Some, such as Louise Shelley, an American academic who researches international organised crime, link Mr Bout's arrest to a broader change in Russia. Semyon Mogilevich, a Moscow-based businessman long wanted by Interpol, was arrested there on January 24th on tax-evasion charges. On March 12th Russia also agreed to extradite to Colombia an Israeli mercenary, Yair Gal Klein, who was arrested late last year in Moscow. He is accused of training FARC guerrillas. But sceptics think any change in Russian co-operation with global law enforcement is cosmetic: “Handing over a couple of ageing arms dealers is a small price,” says one, noting strong Russian involvement in Colombia in the past, such as building a submarine for cocaine smuggling.
It is unclear if Mr Bout will ever reach the dock in America. Some who have followed his career closely think he will use “greymail”: threatening to expose American secrets. The authorities may prefer to have him spill the beans on something else—perhaps his shadowy backers in the Russian arms-export business—than to risk putting him on trial.
Even more puzzling is why Mr Bout ventured to Thailand at all. Mr Zachariasiewicz's affidavit paints a picture of a man both greedy and careless in pursuit of a smallish deal—implausible for those who believe Mr Bout to have been a meticulous planner with a vast fortune.
But the biggest question of all is what Mr Bout represents. In one sense he was a dinosaur: the product of the Soviet collapse and the opportunities it provided in the form of plentiful cheap weapons and aircraft, highly trained men at a loose end, and weak law enforcement.
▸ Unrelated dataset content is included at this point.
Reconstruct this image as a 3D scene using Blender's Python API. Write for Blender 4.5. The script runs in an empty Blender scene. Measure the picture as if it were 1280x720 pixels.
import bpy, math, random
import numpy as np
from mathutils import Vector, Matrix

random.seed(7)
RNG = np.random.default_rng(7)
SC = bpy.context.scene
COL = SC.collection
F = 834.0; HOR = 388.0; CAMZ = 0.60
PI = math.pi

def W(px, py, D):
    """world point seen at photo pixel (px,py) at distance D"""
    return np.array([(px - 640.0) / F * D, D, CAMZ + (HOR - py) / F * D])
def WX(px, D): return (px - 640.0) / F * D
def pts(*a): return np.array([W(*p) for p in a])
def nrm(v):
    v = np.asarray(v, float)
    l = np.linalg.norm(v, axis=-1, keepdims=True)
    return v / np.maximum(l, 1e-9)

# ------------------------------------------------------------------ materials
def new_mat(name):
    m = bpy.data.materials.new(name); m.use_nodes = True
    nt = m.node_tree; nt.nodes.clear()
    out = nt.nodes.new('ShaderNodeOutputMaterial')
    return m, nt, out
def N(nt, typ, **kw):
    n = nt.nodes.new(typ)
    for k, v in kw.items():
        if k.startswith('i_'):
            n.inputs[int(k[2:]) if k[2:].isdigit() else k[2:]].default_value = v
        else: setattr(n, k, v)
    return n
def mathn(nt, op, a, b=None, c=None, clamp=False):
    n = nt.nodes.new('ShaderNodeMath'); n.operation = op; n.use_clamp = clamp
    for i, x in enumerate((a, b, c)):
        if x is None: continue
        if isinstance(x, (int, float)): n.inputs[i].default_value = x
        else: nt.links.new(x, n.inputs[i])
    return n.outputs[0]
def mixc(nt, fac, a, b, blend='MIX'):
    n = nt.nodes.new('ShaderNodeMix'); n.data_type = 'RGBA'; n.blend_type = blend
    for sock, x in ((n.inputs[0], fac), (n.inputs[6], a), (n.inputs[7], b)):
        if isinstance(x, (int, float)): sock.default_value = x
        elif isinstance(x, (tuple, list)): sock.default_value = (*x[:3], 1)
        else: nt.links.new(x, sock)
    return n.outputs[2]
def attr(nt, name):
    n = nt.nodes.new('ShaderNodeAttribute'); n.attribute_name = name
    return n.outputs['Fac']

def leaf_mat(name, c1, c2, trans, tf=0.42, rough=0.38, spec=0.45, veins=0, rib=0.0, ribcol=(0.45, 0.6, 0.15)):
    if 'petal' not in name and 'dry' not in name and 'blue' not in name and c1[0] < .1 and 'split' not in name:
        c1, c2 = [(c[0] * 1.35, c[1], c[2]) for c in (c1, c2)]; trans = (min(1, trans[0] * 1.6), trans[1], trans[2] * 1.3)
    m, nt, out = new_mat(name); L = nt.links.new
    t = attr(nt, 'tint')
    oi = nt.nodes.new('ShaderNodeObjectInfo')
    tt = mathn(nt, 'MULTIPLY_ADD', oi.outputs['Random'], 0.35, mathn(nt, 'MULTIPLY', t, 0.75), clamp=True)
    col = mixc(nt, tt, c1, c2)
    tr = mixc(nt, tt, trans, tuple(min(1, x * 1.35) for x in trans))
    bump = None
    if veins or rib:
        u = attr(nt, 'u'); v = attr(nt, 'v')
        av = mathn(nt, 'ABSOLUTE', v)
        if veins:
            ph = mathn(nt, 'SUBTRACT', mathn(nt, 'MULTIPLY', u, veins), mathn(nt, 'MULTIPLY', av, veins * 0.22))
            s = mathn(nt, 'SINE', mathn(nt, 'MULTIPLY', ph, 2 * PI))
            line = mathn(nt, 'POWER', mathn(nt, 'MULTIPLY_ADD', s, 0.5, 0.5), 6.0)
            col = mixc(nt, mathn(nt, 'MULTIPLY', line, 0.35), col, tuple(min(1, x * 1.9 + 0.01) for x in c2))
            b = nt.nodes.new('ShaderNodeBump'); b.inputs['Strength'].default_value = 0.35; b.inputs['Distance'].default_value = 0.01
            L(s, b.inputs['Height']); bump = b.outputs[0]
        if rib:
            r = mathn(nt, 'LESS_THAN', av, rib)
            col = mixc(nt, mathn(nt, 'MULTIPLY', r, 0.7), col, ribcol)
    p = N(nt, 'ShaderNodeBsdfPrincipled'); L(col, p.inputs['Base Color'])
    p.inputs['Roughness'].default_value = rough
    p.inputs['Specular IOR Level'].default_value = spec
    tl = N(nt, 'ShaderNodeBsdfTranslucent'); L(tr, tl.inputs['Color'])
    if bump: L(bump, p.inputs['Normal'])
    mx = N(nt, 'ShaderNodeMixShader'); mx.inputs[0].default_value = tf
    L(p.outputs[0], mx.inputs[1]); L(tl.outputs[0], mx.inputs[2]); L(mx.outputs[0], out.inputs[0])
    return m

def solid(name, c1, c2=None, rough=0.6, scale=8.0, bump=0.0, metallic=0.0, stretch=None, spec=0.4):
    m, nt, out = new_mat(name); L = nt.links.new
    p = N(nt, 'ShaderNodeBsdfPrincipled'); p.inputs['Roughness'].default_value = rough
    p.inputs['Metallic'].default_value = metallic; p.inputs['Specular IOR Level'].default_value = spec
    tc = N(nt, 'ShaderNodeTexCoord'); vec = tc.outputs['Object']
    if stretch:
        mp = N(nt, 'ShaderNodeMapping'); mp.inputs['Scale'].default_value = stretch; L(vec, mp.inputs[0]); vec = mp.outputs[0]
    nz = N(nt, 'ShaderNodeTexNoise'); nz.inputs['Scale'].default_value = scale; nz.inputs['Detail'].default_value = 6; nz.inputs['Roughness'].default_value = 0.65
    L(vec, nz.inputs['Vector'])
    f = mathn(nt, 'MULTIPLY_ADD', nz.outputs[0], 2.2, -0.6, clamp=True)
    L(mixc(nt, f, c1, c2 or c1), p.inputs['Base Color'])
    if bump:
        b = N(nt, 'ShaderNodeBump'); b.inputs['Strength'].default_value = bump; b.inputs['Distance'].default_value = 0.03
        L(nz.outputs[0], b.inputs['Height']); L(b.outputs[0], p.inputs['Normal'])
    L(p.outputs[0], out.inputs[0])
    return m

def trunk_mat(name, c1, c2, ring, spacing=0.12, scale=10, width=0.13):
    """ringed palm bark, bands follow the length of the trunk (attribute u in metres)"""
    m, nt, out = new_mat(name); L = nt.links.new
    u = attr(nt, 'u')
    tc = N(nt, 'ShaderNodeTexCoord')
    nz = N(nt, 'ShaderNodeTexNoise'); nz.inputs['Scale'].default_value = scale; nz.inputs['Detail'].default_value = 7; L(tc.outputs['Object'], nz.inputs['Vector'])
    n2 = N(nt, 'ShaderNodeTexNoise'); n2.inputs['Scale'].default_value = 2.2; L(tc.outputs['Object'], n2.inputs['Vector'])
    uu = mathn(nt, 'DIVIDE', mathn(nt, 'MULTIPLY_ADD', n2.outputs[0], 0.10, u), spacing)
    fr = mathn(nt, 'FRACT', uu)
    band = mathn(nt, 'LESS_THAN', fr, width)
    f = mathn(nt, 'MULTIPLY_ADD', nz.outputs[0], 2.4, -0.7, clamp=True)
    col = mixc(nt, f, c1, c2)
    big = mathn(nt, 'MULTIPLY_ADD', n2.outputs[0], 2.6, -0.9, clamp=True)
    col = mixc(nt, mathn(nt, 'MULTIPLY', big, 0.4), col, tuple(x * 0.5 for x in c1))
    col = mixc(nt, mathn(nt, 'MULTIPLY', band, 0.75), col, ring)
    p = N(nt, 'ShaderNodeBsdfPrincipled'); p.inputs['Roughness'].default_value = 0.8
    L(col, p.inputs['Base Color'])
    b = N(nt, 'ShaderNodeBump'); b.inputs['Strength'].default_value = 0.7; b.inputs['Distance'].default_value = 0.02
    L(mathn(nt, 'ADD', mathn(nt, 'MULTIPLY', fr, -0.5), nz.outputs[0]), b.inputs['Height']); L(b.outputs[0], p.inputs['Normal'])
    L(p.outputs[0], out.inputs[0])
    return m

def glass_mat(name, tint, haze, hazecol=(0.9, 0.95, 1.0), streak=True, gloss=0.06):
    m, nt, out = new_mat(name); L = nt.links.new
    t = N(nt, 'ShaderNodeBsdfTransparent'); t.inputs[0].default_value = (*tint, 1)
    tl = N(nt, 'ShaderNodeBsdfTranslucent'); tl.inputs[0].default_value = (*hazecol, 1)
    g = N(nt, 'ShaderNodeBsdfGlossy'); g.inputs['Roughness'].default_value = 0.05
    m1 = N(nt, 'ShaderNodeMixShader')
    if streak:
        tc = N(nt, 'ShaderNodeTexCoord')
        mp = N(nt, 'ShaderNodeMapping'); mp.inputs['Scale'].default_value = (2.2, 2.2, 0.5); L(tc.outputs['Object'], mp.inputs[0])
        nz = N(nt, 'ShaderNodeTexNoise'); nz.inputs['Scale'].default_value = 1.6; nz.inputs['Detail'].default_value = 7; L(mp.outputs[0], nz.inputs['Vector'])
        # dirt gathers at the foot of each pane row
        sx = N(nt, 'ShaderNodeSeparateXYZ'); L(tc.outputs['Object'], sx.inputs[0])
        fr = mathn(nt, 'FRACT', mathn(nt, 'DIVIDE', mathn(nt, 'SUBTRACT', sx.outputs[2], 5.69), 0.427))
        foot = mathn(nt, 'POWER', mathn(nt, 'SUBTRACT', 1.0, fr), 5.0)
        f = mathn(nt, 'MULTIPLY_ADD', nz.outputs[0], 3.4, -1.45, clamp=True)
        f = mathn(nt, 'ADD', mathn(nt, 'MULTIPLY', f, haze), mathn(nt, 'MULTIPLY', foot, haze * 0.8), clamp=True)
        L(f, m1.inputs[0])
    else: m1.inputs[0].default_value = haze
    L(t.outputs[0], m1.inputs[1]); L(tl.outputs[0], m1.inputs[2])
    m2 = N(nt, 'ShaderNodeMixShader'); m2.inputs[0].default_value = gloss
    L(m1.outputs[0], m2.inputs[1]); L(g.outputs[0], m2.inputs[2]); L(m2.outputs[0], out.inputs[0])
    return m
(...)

Those conditions are unlikely to be repeated (though a close reading of the DEA affidavit suggests, alarmingly, that Mr Bout thought Bulgaria was the ideal place in which to trans-ship advanced surface-to-air missiles).
If true, his alleged activities could also portend a future in which global criminal entrepreneurs disguise illegal businesses (such as drug- and gun-running) within legal ones (air freight), playing off Western governments and their agencies against each other, and using offshore companies and weak legal systems to keep their activities impenetrable. It is easy to imagine such villainy staying ahead of the stumbling efforts of national criminal-justice systems. At least for a time.